Wednesday, June 9, 2010

Obama’s FEC Set to Override Supreme Court, Strip Filmmakers’ Free Speech Rights by Ben Shapiro

After the Supreme Court decided against his favored position in 1832, Andrew Jackson supposedly explained, “John Marshall has made his decision; now let him enforce it!” The idea was that the judiciary had the power to make pronouncements, but only the executive branch had the power to carry them out.



This March, the Federal Elections Commission under President Obama began channeling Jackson. We had hints that this would happen after the Supreme Court decided in Citizens United v. FEC that restrictions on corporate funding of independent political broadcasts were prohibited by the First Amendment; that ruling also held that nonprofit groups like Citizens United could freely produce and distribute their documentaries.

Obama quickly responded by targeting the Supreme Court itself, boldly (and wrongly) proclaiming in his State of the Union Address, “Last week, the Supreme Court reversed a century of law to open the floodgates for special interests – including foreign corporations – to spend without limit in our elections.” Members of the Supreme Court were sitting directly in front of him at the time (one, Justice Samuel Alito, had the unmitigated temerity to shake his head softly when Obama lied about the ruling).

Obama’s FEC is following in his footsteps. Citizens United itself is a 501(c)4 nonprofit advocacy group that produces political films. It was the government’s attempt to treat their documentary, Hillary: The Movie as a political campaign expenditure that led to the ruling in Citizens United.
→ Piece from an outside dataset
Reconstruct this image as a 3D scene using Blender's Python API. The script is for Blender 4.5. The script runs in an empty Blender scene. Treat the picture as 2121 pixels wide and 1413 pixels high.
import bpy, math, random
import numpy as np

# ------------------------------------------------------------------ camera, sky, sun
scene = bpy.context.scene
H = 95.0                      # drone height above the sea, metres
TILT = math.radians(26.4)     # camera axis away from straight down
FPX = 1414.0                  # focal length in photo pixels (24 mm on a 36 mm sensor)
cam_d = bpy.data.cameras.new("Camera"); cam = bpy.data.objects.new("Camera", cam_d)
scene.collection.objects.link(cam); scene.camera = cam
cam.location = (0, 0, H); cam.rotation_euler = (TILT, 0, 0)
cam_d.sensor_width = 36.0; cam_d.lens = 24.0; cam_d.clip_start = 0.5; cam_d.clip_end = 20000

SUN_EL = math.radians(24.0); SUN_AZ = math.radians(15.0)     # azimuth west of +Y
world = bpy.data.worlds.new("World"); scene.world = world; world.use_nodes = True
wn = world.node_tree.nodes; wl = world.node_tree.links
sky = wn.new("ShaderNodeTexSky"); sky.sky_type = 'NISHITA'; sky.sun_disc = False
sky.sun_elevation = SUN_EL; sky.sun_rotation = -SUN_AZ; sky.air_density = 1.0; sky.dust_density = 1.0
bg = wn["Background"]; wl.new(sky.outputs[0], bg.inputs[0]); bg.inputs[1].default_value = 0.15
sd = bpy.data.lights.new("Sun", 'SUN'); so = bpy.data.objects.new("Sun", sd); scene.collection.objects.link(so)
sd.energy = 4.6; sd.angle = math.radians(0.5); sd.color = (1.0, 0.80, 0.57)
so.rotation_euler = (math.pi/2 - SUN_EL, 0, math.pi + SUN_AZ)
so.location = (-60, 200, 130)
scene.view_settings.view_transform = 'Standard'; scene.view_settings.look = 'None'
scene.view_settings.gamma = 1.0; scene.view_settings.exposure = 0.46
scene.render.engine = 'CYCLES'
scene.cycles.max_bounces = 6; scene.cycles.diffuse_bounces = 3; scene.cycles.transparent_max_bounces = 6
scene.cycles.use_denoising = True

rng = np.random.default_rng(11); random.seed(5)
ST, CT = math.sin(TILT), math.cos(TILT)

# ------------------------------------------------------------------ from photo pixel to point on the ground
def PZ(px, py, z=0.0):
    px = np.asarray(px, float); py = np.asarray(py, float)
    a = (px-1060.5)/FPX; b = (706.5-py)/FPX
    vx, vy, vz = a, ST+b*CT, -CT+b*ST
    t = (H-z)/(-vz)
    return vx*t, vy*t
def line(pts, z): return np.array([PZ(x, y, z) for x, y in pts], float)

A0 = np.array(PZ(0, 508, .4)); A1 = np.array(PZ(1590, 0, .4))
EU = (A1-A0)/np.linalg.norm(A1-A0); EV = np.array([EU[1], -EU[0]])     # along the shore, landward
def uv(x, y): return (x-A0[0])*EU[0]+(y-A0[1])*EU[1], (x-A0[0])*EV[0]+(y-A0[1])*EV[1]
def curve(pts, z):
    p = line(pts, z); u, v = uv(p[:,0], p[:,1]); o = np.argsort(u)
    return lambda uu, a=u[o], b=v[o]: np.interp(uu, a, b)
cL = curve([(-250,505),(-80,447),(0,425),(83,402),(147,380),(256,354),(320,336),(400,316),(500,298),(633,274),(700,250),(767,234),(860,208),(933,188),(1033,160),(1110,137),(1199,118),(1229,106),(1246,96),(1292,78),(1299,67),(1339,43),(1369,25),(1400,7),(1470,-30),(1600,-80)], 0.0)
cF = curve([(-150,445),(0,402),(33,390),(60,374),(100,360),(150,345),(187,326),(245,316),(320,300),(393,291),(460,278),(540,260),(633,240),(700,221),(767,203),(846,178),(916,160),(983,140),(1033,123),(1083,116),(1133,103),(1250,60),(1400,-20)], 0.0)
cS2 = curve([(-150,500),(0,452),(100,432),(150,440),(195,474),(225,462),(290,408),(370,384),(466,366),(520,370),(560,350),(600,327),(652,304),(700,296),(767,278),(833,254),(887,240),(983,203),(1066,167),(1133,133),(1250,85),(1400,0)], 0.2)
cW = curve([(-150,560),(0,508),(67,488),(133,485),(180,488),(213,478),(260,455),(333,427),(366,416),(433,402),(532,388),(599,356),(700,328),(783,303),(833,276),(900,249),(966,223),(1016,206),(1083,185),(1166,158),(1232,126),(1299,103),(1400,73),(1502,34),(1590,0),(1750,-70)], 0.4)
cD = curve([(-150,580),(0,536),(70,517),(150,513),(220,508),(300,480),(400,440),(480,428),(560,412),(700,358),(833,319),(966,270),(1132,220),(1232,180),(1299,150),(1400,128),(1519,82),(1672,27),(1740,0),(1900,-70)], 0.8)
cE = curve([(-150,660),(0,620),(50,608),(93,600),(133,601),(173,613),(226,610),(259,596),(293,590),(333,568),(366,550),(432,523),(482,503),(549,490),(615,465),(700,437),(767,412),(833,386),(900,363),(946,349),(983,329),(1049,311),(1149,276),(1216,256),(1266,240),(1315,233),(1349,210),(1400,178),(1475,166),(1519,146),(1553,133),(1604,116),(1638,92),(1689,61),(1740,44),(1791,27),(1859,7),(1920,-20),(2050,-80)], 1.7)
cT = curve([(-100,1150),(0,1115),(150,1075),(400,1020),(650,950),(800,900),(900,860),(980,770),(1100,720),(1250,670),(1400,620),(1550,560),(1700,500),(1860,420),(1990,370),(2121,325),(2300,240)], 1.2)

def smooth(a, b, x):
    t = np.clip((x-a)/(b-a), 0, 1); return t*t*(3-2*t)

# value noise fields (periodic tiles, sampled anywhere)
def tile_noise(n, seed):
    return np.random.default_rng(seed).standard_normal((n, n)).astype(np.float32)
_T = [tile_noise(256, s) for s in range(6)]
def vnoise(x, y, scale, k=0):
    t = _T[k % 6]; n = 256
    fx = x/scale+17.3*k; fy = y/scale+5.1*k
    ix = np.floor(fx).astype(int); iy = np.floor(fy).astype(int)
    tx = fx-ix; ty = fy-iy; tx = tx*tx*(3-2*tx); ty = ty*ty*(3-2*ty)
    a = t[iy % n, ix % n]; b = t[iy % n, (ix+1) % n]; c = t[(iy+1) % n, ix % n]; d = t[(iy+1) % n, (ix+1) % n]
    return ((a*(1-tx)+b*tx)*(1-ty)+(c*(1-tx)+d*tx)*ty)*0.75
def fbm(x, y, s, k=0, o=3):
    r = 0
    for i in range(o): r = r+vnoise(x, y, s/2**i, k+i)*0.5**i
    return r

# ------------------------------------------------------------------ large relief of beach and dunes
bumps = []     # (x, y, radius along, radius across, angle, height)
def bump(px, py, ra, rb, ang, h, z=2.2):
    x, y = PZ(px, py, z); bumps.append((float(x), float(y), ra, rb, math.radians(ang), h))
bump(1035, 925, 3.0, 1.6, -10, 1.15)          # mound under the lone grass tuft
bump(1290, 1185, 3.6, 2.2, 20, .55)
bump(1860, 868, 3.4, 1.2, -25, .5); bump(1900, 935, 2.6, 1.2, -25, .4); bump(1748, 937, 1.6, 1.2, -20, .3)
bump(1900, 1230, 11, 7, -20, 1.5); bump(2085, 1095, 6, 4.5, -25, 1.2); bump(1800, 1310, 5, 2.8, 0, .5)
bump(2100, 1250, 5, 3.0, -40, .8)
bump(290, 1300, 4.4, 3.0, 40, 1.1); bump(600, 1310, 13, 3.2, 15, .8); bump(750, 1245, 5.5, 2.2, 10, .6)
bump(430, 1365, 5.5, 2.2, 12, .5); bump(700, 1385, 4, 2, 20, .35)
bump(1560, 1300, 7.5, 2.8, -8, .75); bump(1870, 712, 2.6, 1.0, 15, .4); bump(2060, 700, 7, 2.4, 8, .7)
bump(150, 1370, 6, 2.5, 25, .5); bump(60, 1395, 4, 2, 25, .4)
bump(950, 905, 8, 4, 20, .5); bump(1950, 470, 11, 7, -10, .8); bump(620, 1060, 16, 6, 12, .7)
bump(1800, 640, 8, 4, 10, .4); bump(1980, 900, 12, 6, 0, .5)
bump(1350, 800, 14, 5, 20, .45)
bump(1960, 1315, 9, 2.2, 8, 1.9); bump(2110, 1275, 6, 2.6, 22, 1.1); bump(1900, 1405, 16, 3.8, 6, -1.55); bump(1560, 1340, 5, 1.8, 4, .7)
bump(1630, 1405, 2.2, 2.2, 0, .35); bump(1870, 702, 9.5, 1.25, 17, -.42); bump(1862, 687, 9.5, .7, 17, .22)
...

In March, Citizens United asked the FEC for an advisory opinion on whether the production, distribution and marketing of its future films would be regulated by the FEC in violation of the Citizens United decision. The FEC wrote back with two proposed opinions. The first was fine. It suggested that “the costs of producing and distributing Citizens United’s films, along with related marketing activities, are covered by the press exemption from the Act’s definitions of ‘expenditure’ and ‘electioneering communication.’” They based their logic on a two-step process. First, they determined that Citizens United was a “press entity” because “Since 2004, Citizens United has produced and distributed fourteen films, with four additional films currently in production.” Second, they determined that Citizens Untied was not owned or controlled by a political party, political committee, or candidate, and that it was distributing its work to the general public in accordance with prior procedures. Fair enough.

The second draft opinion and its alternative argument was far more troubling. In it, the FEC suggested that while Citizens United’s production, distribution and marketing costs would be exempt from regulation under the Federal Election Campaign Act of 1971 (as amended) if they were related to movies broadcast on television, they would “not be covered by the press exemption to the extent the films are distributed by theatrical release and as DVDs.” The logic here is peculiar. The FEC said that “under the Act and the Commission’s regulations, unless a press entity’s facilities are owned or controlled by a political party [etc.] … the costs of distributing any news story, commentary, or editorial distributed through the enumerated media are neither expenditures nor electioneering communications.” Here’s where the FEC gets dicey, though: they wrote, “Conversely, a news story, commentary, or editorial distributed through facilities other than the enumerated media is generally not covered by the press exemption.”

In other words, if you are a press entity but you don’t use approved press “facilities” to distribute your product, you can be regulated. What are approved press “facilities”? Means of distribution that have been used previously the Citizens United for its documentaries. This leads to the odd result that while the “distribution of documentary films through the facilities of a broadcast, cable, or satellite television station is the legitimate press function of an entity,” the same does not hold true for DVD and theatrical distribution.

Tomorrow, the FEC will vote on whether to adopt the first or second version of their advisory opinion.

The second opinion is a clear slap in the face to the Supreme Court. While the Supreme Court did not touch on this issue specifically, the main thrust of Citizens United obviously cuts against this type of regulation. Citizens United was designed to avoid creating false distinctions between press and other corporations, because such distinctions would inevitably end in violation of freedom of the press itself. Now the FEC is attempting to paint such distinctions once again through the “facilities” language of the Act. This is just part of a broader attempt to end-run the Citizens United decision. It will likely end up at the Supreme Court level again, and again the Supreme Court will strike down such administrative fiat. And the cycle will continue, until we get a Congress that repeals the Act wholesale.